Review: The Crucible

by Lynn on August 31, 2012

in The Passionate Playgoer

Friday, Aug. 31/12. CIUT FRIDAY MORNING, CIUT 89.5 FM:THE CRUCIBLE at Soulpepper until September 22.

(ROSE)
1) Good Friday morning. It’s time for a theatre update with Lynn Slotkin, our theatre critic and passionate playgoer.

Hi Lynn. What’s up in the theatre world?

(LYNN)
Hi Rose.

It’s been a bit of a slow week so I’m doing catch up with one I’ve seen recently I thought was terrific namely The Crucible done by Soulpepper.

It plays until late September so you have time to see it.

(ROSE)
2) Briefly what’s it about?

(LYNN)
Written by American playwright, Arthur Miller. It was first produced in 1953 in New York and set in Salem, Massachusetts in 1692.

It’s about the Salem witch hunts in which perfectly innocent people were accused of being witches, tried and then hung. Timid, easily duped people just joined the bandwagon, based on no information and ratted on their friends and the results were horrible.

The play of course is a metaphor for the same kind of witch hunts for communist sympathizers that went on in the States in 1952, when people were encouraged to turn in their friends as either members of the communist party or knew people who were members.

Sanctioned by government. Senator Joe McCarthy was the ringleader.
Many people lost their livelihoods, certainly in films. And careers were ruined. Prominent names in the arts turned in their prominent friends
This is a powerful play of innocents overcome by madness, stupidity and gullibility .

(ROSE)
3) Obviously a powerful play. Is Soulpepper giving it a powerful production.

(LYNN)
A shattering production, and yes very powerful. It’s directed by Albert Schultz and it’s some of the best direction I’ve seen him do. It’s full of a sense of foreboding because of the lighting, the quietness of the speaking and the driving thrust of those accusations.

At one point John Proctor and his wife Elizabeth are implicated. John and Elizabeth have been wary of each other. He cheated on her with a young woman who used to work for the family. John has been humbled by the humiliation but Elizabeth has been very slow to forgive him.

In any case the young woman who had the affair with John is at the centre of a group of young women who say they saw the devil and implicate several people of the town as witches. Elizabeth is one of them.

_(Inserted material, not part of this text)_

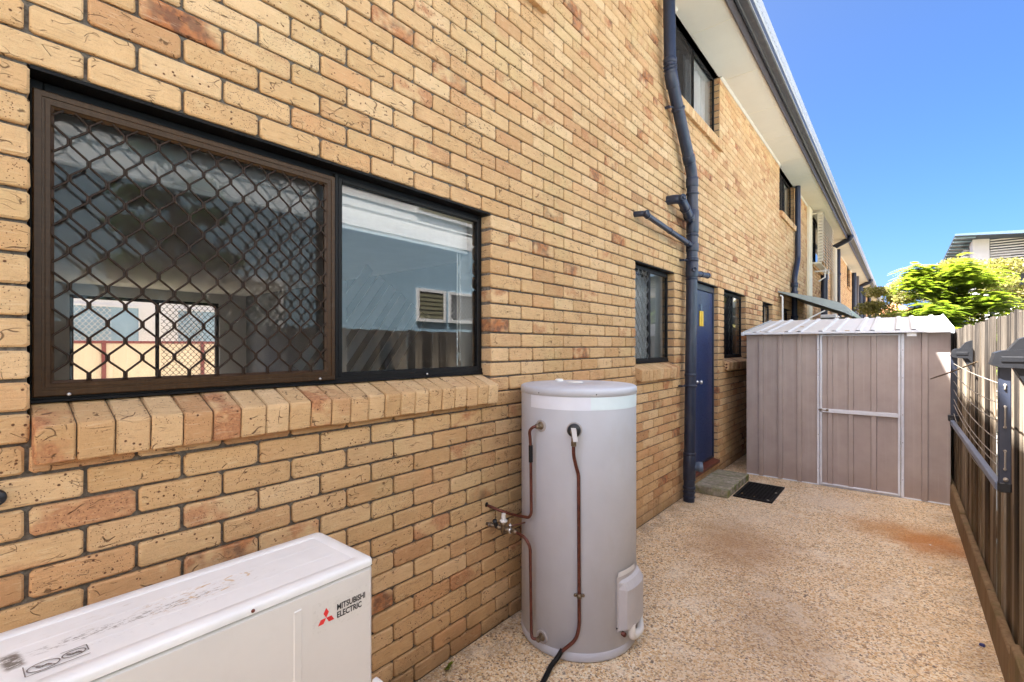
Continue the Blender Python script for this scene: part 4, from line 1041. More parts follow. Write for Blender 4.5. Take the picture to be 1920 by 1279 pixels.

John says that Elizabeth is incapable of lying but she does that in court, after John has given contradictory evidence. That instance John says he told the truth and Elizabeth realizes that her lie has implicated him, the staging by Schultz is so precise that it makes you swallow hard. It is one of the most emotional of the play. This is fastidious direction and the results are terrific. This cast is very strong for the most part, but I have to mention two performances in particular.

As John Proctor, Stuart Hughes is electrifying. Proctor is a decent man who has strayed. Hughes is emotionally wounded and anxious. When he is asked by the court to give up everything including his good name, Hughes gives on the best performances of this incredible speech I have ever seen. As I said, the rest of his work is electrifying.

As Elizabeth Proctor, Patricia Fagan is tempered, cool, and equally moving and compelling. She loves John; can’t forgive him, but of course does when their world collapses. Terrific performances.

(ROSE)
Thanks Lynn. That’s Lynn Slotkin our theatre critic and passionate playgoer. You can read Lynn’s blog at www.slotkinletter.com

THE CRUCIBLE plays at the Young Centre for the Performing Arts until Sept. 22.